Return the whole listing exactly as it stands.

>> start

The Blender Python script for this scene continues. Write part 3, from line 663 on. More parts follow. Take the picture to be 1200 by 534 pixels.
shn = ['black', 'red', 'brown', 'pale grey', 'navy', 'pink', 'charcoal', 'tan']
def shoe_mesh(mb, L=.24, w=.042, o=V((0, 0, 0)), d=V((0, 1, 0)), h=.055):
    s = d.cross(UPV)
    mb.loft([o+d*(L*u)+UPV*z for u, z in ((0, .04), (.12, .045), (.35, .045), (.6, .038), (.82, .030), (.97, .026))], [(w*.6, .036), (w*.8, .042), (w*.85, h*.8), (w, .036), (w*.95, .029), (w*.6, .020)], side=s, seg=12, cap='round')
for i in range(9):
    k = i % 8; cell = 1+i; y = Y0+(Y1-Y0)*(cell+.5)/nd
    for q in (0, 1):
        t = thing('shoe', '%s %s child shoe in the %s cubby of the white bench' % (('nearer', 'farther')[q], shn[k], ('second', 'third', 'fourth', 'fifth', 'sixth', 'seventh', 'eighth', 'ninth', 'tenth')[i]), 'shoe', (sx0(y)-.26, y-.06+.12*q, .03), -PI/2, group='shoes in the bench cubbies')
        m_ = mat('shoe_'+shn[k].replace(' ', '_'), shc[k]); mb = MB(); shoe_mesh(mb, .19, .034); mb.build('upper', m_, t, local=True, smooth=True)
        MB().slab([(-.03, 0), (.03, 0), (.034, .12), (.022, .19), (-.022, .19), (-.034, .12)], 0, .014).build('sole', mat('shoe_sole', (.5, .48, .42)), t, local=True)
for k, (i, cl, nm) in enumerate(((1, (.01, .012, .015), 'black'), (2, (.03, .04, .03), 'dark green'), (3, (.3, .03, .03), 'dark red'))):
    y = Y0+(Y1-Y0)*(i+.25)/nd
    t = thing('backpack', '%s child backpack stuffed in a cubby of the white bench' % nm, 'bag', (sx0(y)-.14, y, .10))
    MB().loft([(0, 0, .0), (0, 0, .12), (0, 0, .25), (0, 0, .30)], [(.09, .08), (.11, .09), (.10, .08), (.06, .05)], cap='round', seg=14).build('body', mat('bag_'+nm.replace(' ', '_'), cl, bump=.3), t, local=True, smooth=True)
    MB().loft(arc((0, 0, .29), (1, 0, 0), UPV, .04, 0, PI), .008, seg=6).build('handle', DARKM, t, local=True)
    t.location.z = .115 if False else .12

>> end

◆ **FINISHED TASK**:
The Blender Python script for this scene continues. Write part 3, from line 663 on. More parts follow. Take the picture to be 1200 by 534 pixels.
shn = ['black', 'red', 'brown', 'pale grey', 'navy', 'pink', 'charcoal', 'tan']
def shoe_mesh(mb, L=.24, w=.042, o=V((0, 0, 0)), d=V((0, 1, 0)), h=.055):
    s = d.cross(UPV)
    mb.loft([o+d*(L*u)+UPV*z for u, z in ((0, .04), (.12, .045), (.35, .045), (.6, .038), (.82, .030), (.97, .026))], [(w*.6, .036), (w*.8, .042), (w*.85, h*.8), (w, .036), (w*.95, .029), (w*.6, .020)], side=s, seg=12, cap='round')
for i in range(9):
    k = i % 8; cell = 1+i; y = Y0+(Y1-Y0)*(cell+.5)/nd
    for q in (0, 1):
        t = thing('shoe', '%s %s child shoe in the %s cubby of the white bench' % (('nearer', 'farther')[q], shn[k], ('second', 'third', 'fourth', 'fifth', 'sixth', 'seventh', 'eighth', 'ninth', 'tenth')[i]), 'shoe', (sx0(y)-.26, y-.06+.12*q, .03), -PI/2, group='shoes in the bench cubbies')
        m_ = mat('shoe_'+shn[k].replace(' ', '_'), shc[k]); mb = MB(); shoe_mesh(mb, .19, .034); mb.build('upper', m_, t, local=True, smooth=True)
        MB().slab([(-.03, 0), (.03, 0), (.034, .12), (.022, .19), (-.022, .19), (-.034, .12)], 0, .014).build('sole', mat('shoe_sole', (.5, .48, .42)), t, local=True)
for k, (i, cl, nm) in enumerate(((1, (.01, .012, .015), 'black'), (2, (.03, .04, .03), 'dark green'), (3, (.3, .03, .03), 'dark red'))):
    y = Y0+(Y1-Y0)*(i+.25)/nd
    t = thing('backpack', '%s child backpack stuffed in a cubby of the white bench' % nm, 'bag', (sx0(y)-.14, y, .10))
    MB().loft([(0, 0, .0), (0, 0, .12), (0, 0, .25), (0, 0, .30)], [(.09, .08), (.11, .09), (.10, .08), (.06, .05)], cap='round', seg=14).build('body', mat('bag_'+nm.replace(' ', '_'), cl, bump=.3), t, local=True, smooth=True)
    MB().loft(arc((0, 0, .29), (1, 0, 0), UPV, .04, 0, PI), .008, seg=6).build('handle', DARKM, t, local=True)
    t.location.z = .115 if False else .12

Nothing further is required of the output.